UBT - Founder wrote:With so many sources of signals, (mobile phones, microwave links, wifi routers etc), it doesn't take a rocket scientist to figure out that with just a bit of circuitry, one could collect the radio frequencies and turn them into another form of energy...
It is very rare for broadcast radio signals to exceed 0.00025 mw/m2 inside a house, with VHF/UHF signals rarely exceeding 0.000007 mw/m2.
At a distance of 25 - 100m from a mobile phone base station, power levels of 0.1 mW/m2 - 3.0 mW/m2 may be expected.
So mobile 'phone signals will generally swamp any television/radio ones.
A 1 square metre RF antenna would collect 0.1 - 3 watts of power.
At the same efficiency as current solar panels, it would produce 0.012 - 0.51 watts of power.
(The experiment in the paper was performed at 16000 mW per square metre RF power :o )
UBT - Founder wrote:After all, isn't that what an AM radio does - turns RF into sound?
Your standard radio consumes much more power than it produces!
UBT - Founder wrote:So, what I want is a small device that collects said RF signals, plugs into a micro-usb port, so I can recharge my smartphone for free....!!!!
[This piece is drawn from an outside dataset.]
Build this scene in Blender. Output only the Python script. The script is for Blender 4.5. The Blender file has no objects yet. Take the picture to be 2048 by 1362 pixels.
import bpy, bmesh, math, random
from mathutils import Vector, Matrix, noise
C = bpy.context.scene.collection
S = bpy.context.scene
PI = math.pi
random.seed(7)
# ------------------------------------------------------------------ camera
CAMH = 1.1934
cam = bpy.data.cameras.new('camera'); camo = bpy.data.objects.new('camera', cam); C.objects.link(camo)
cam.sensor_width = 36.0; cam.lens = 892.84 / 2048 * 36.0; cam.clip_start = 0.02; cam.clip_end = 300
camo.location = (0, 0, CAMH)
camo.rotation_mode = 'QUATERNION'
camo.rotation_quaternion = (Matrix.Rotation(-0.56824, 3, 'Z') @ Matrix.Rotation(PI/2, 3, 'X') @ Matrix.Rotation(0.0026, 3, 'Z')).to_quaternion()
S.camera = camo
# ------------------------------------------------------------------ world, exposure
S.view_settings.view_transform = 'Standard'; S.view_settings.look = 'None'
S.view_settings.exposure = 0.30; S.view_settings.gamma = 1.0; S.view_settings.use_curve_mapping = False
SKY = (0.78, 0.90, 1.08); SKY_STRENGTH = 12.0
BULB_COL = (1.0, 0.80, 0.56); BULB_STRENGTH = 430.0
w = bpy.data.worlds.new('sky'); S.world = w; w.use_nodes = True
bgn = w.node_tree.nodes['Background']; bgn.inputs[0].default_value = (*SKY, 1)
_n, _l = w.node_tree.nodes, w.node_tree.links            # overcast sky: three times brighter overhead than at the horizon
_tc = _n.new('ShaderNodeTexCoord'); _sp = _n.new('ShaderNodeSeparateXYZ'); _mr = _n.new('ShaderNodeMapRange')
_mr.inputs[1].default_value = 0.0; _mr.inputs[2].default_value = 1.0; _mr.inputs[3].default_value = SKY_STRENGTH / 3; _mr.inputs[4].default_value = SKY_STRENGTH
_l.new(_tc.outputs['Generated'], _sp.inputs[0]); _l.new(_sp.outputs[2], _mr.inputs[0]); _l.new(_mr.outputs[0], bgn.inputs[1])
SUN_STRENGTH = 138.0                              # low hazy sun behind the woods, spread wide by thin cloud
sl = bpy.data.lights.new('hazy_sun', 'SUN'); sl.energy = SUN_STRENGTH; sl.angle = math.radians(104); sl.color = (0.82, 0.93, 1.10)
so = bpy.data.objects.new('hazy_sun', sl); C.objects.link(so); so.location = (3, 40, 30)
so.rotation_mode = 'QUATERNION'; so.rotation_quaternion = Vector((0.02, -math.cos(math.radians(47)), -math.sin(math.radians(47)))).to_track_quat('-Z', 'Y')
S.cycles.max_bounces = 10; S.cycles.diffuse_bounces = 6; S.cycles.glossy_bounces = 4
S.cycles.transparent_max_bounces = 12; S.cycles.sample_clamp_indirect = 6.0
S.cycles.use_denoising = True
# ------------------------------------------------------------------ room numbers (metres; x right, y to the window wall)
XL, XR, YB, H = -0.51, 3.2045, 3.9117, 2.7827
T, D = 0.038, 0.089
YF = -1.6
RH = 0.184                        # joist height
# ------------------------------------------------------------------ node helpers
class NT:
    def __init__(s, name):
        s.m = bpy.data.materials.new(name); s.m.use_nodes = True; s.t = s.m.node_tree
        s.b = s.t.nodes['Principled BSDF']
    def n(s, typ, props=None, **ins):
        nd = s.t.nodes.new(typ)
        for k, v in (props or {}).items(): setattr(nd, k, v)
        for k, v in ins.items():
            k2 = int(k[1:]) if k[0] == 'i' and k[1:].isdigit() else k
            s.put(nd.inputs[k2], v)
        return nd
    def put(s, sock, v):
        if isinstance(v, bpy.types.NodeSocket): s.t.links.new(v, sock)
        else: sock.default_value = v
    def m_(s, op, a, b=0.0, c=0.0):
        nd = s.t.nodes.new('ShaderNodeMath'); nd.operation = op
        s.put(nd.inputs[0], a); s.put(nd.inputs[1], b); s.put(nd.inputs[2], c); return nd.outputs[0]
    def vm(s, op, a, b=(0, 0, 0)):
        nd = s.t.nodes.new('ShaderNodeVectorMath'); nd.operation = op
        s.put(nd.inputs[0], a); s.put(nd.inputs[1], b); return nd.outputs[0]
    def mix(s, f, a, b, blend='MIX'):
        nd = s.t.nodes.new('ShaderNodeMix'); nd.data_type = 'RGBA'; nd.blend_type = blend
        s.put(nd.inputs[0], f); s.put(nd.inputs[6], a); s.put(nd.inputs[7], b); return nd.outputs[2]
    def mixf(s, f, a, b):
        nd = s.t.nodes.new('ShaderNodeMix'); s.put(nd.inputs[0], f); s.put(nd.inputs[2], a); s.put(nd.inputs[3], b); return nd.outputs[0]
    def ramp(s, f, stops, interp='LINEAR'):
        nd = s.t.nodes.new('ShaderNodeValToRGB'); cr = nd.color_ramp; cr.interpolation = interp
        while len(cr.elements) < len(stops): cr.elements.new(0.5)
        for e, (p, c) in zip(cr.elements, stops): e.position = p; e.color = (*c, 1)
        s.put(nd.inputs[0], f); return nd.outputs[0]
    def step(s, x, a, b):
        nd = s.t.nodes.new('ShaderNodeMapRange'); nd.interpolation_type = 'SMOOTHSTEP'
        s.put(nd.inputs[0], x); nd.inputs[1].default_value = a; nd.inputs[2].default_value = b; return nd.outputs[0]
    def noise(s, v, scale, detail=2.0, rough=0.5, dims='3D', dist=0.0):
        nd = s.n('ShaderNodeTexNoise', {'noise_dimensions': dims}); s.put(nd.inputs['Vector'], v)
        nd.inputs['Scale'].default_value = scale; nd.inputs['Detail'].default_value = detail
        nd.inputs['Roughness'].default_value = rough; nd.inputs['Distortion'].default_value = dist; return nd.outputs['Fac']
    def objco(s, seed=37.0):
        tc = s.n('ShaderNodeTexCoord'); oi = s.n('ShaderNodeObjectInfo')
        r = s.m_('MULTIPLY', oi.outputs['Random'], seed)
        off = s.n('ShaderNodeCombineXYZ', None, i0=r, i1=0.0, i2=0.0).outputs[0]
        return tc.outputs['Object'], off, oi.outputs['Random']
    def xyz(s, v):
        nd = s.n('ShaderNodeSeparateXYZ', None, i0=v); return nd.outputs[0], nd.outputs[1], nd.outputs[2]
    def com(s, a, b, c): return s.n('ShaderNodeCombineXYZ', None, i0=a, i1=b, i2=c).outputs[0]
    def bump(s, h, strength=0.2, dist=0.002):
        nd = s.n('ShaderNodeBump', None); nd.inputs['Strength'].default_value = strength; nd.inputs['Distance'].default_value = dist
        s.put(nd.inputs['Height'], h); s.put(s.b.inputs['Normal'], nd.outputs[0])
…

An iPhone battery produces ~ 5.5 watts. @ 70% efficiency charging, it needs 7.8 watts to fully charge. An S3 battery produces ~ 7.98 watts, 11.4 watts to charge.
Use solar power to charge your 'phone, use USB to charge your 'phone but harvesting power from thin air won't charge your 'phone unless you're sitting under a mobile 'phone mast with an umbrella sized antenna and have 15 - 950 hours to spare!